The federal government could help break the gridlock. President Barack Obama's secretary of energy, Ernest Moniz, exercised untested statutory authority to take land through eminent domain for a DC line deemed to be of national importance. That undertaking, designed to move surplus wind power from Oklahoma to markets in the mid-South and Southeast, was recently put on the back burner by its proponent, Clean Line Energy Partners, while it fights for several projects in the Midwest that were also stalled by local and state opposition.

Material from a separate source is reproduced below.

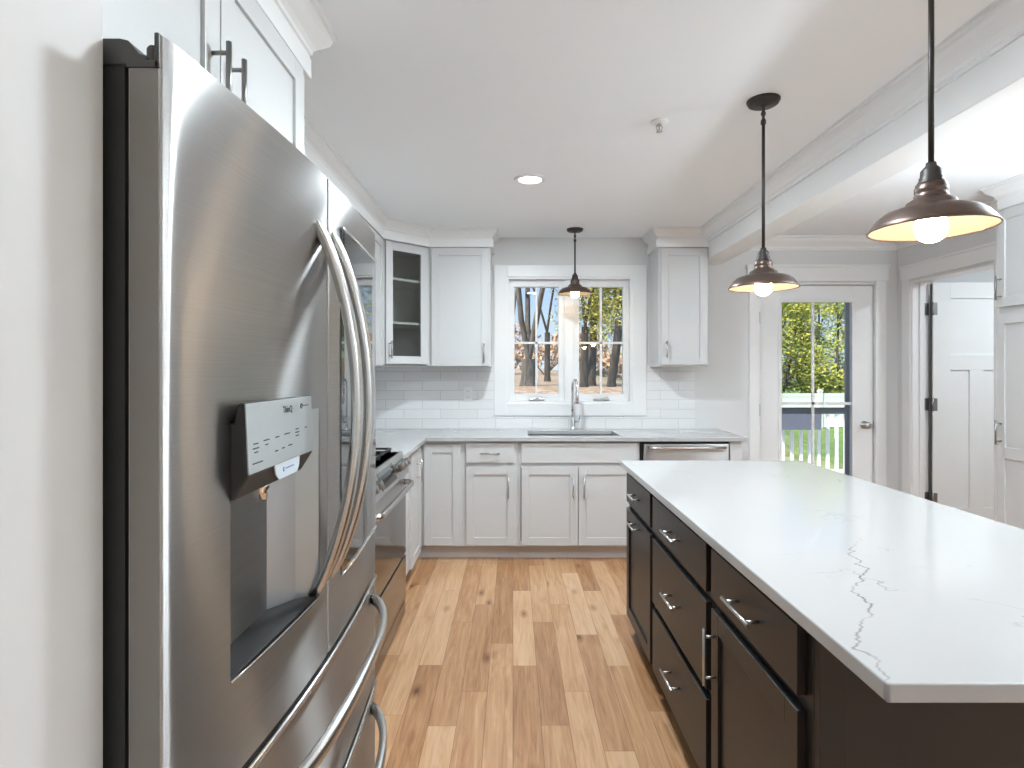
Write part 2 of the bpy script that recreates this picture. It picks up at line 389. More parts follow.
wr.box(XR, XR+.12, 4.75, YB, 0, ZC).box(XR, XR+.12, 3.92, 4.75, 2.13, ZC).box(XR, XR+.12, -1.2, 3.92, 0, ZC)
wr.box(XR, XR+.12, -2.6, -1.2, 2.2, ZC).box(XR, XR+.12, -2.6, -1.2, 0, 0.3).box(XR, XR+.12, YR, -2.6, 0, ZC)
struct('wall_right', wr, WALL, 'white right wall with the open doorway', 'wall')
wq = MB().box(XH, 0.0, YR-.15, YR, 0, ZC).box(0.0, 2.9, YR-.15, YR, 2.25, ZC).box(2.9, XR, YR-.15, YR, 0, ZC).box(0.0, 2.9, YR-.15, YR, 0, 0.25)
struct('wall_rear', wq, WALL, 'white wall behind the camera with a wide window', 'wall')
struct('wall_pantry', MB().box(5.2, 5.35, 2.6, YB, 0, ZC).box(XR+.12, 5.2, 2.45, 2.6, 0, ZC), WALL, 'white walls of the side room beyond the open door', 'wall')

struct('sun_block_roof', MB().box(-.8, 3.8, YR-2.2, YR-.15, 2.42, 2.55), TRIM, 'added unseen roof blocking sun from the wide window behind the camera', 'added sun blocker')  # unseen roof added to keep the sun out of the rear window
# window portals for the unseen windows
def portal(name, loc, rot, sx, sy):
    ld = bpy.data.lights.new(name, 'AREA'); ld.shape = 'RECTANGLE'; ld.size = sx; ld.size_y = sy; ld.cycles.is_portal = True
    o = bpy.data.objects.new(name, ld); COL.objects.link(o); o.location = loc; o.rotation_euler = rot
portal('portal_rear', (1.45, YR-.05, 1.25), (-PI/2, 0, PI), 2.9, 2.0)
portal('portal_right', (XR+.06, -1.9, 1.25), (PI/2, 0, PI/2), 1.4, 1.9)

# beam between kitchen and dining side
BX0, BX1, BZ = 1.543, 1.735, 2.29
struct('trim_1', MB().box(BX0, BX1, YR, YB, BZ, ZC), TRIM, 'white boxed ceiling beam between kitchen and dining side', 'beam', 0.003)
CROWN = [(0, 0), (0.012, 0), (0.012, 0.012), (0.018, 0.016), (0.020, 0.028), (0.030, 0.040), (0.045, 0.052), (0.060, 0.066), (0.068, 0.082), (0.070, 0.092), (0.080, 0.096), (0.080, 0.110), (0, 0.110)]
def crown(z1, sc=1.0, frieze=0.0, fo=0.006):
    pr = [(o*sc, z1-0.110*sc+h*sc) for o, h in CROWN]
    if frieze:
        z0 = z1-0.110*sc
        pr = [(0, z0-frieze), (fo, z0-frieze), (fo, z0)] + pr[1:]
    return pr
struct('trim_2', MB().moulding([(BX0, YB), (BX0, YR)][::-1][::-1], crown(ZC)), TRIM, 'white crown moulding along the left of the ceiling beam', 'crown moulding')
struct('trim_3', MB().moulding([(BX1, YB), (XR, YB)], crown(ZC)), TRIM, 'white crown moulding over the glazed door', 'crown moulding')
struct('trim_4', MB().moulding([(XR, YB), (XR, YR)], crown(ZC)), TRIM, 'white crown moulding along the right wall', 'crown moulding')

# ------------------------------------------------------------------ cabinets: shaker doors in a local frame (x right, -y front)
def shaker(mb, x0, x1, z0, z1, y=0.0, t=0.02, st=0.058, rec=0.009):
    """frame and recessed field, front at y - t"""
    yf = y-t
    mb.box(x0, x0+st, yf, y, z0, z1).box(x1-st, x1, yf, y, z0, z1)
    mb.box(x0+st, x1-st, yf, y, z0, z0+st).box(x0+st, x1-st, yf, y, z1-st, z1)
    mb.box(x0+st, x1-st, yf+rec, y, z0+st, z1-st); return mb
def bar_pull(parent, x, z, y, length=0.15, vertical=True, m=NICK, r=0.0055, so=0.034):
    mb = MB(); h = length/2; q = length*0.36
    if vertical:
        mb.tube([(x, y-so, z-h), (x, y-so, z+h)], r, 12)
        for s in (-q, q): mb.tube([(x, y+.001, z+s), (x, y-so, z+s)], r*0.8, 10)
    else:
        mb.tube([(x-h, y-so, z), (x+h, y-so, z)], r, 12)
        for s in (-q, q): mb.tube([(x+s, y+.001, z), (x+s, y-so, z)], r*0.8, 10)
    return part('handle', mb, m, parent, world=False)
def cabinet(name, label, cat, loc, rz, width, z0, z1, depth, fronts, paint=CAB, toe=0.0, group=None, pull=NICK, frame_gap=None, extra=None):
    """fronts: list of dicts kind door/drawer, x0,x1,z0,z1, handle (x,z,vertical,len) ; local x 0..width, front frame at y=0"""
    t = thing(name, label, cat, loc, rz, group)
    b = MB()
    b.box(0, width, 0, depth, z0+toe, z1)
    if toe: b.box(0, width, 0.065, depth, z0, z0+toe)
    part('body', b, paint, t, world=False, bevel=0.0015)
    for f in fronts:
        if f['kind'] == 'door': mb = shaker(MB(), f['x0'], f['x1'], f['z0'], f['z1'])
        else: mb = MB().box(f['x0'], f['x1'], -.02, 0, f['z0'], f['z1'])
        d = part(f['kind'], mb, paint, t, world=False, bevel=0.0016)
        if f.get('h'):
            hx, hz, hv, hl = f['h']; bar_pull(d, hx, hz, -.02, hl, hv, pull)
    return t
def D(x0, x1, z0, z1, h=None): return dict(kind='door', x0=x0, x1=x1, z0=z0, z1=z1, h=h)
def W(x0, x1, z0, z1, h=None): return dict(kind='drawer', x0=x0, x1=x1, z0=z0, z1=z1, h=h)

FB = 4.325       # face frames of the back base cabinets
# base cabinets, back wall
XI = -0.675      # face frames of the left base cabinets (fronts at -.655)
GB = 'white base cabinets along the back wall'
t = thing('corner_base_cabinet', 'white corner base cabinet left of the drawer cabinet, plain door without handle facing us', 'cabinet', (XI, FB, 0))
XG, YG = XL+.004, YB-.004
b = MB(); b.box(XG, XI, 3.385, YG, .105, .884).box(XI, -.368, FB, YG, .105, .884).box(XG, XI-.065, 3.385, YG, 0, .105).box(XI-.065, -.368, FB+.065, YG, 0, .105)
part('body', b, CAB, t, bevel=0.0015)
part('door', shaker(MB(), -.655, -.388, .115, .856, FB), CAB, t, bevel=.0016)
mb = shaker(MB(), 0, .385, .115, .856)
bmesh.ops.transform(mb.bm, matrix=Matrix.Translation((XI, 3.785+.0, 0)) @ Matrix.Rotation(PI/2, 4, 'Z'), verts=mb.bm.verts)
d = part('door', mb, CAB, t, bevel=.0016)
hb = MB(); xx = -.655+.034
hb.tube([(xx, 3.99, .645), (xx, 3.99, .795)], .0055, 12)
for z in (.675, .765): hb.tube([(-.656, 3.99, z), (xx, 3.99, z)], .0045, 10)
part('handle', hb, NICK, d)
cabinet('drawer_base_cabinet', 'narrow white base cabinet with one drawer over a door, left of the sink cabinet', 'cabinet', (-.368, FB, 0), 0, .404, 0, .884, YB-FB-.004,
        [W(.022, .382, .722, .868, (.200, .795, False, .145)), D(.022, .382, .115, .694, (.336, .545, True, .15))], toe=.105, group=None)
t = thing('sink_base_cabinet', 'wide white base cabinet with two doors under the sink', 'cabinet', (.038, FB, 0))
b = MB(); b.box(.038, .056, FB, YG, .105, .884).box(.917, .935, FB, YG, .105, .884).box(.056, .917, FB, YG, .105, .123).box(.056, .917, YG-.012, YG, .123, .884)
b.box(.056, .917, FB, FB+.02, .69, .884).box(.056, .917, FB, FB+.02, .123, .14).box(.47, .50, FB, FB+.02, .14, .69).box(.038, .935, FB+.065, FB+.085, 0, .105)
part('body', b, CAB, t)
part('drawer_front', MB().box(.062, .917, FB-.02, FB, .722, .868), CAB, t, bevel=.0016)
for x0, x1, hx in ((.062, .478, .440), (.484, .917, .520)):
    dm = shaker(MB(), x0-.038, x1-.038, .115, .694); d = part('door', dm, CAB, t, world=False, bevel=.0016)
    bar_pull(d, hx-.038, .545, -.02, .15, True)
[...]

Similar transmission activism under President Donald Trump is less likely. Secretary of Energy Rick Perry is focused on protecting coal-fired power plants, arguing that expanding their on-site coal reserves makes the grid more “resilient” against extreme weather. But experts point out that coal piles can freeze during cold snaps and flood during tropical storms, forcing the plants to shut down. The same weather often brings atmospheric pressure gradients that spin wind turbines and clear skies that maximize solar output. As Sharp observes, “There are places within the country with very robust renewable energy during extreme weather.”
If only there was a weather-smart grid to deliver it.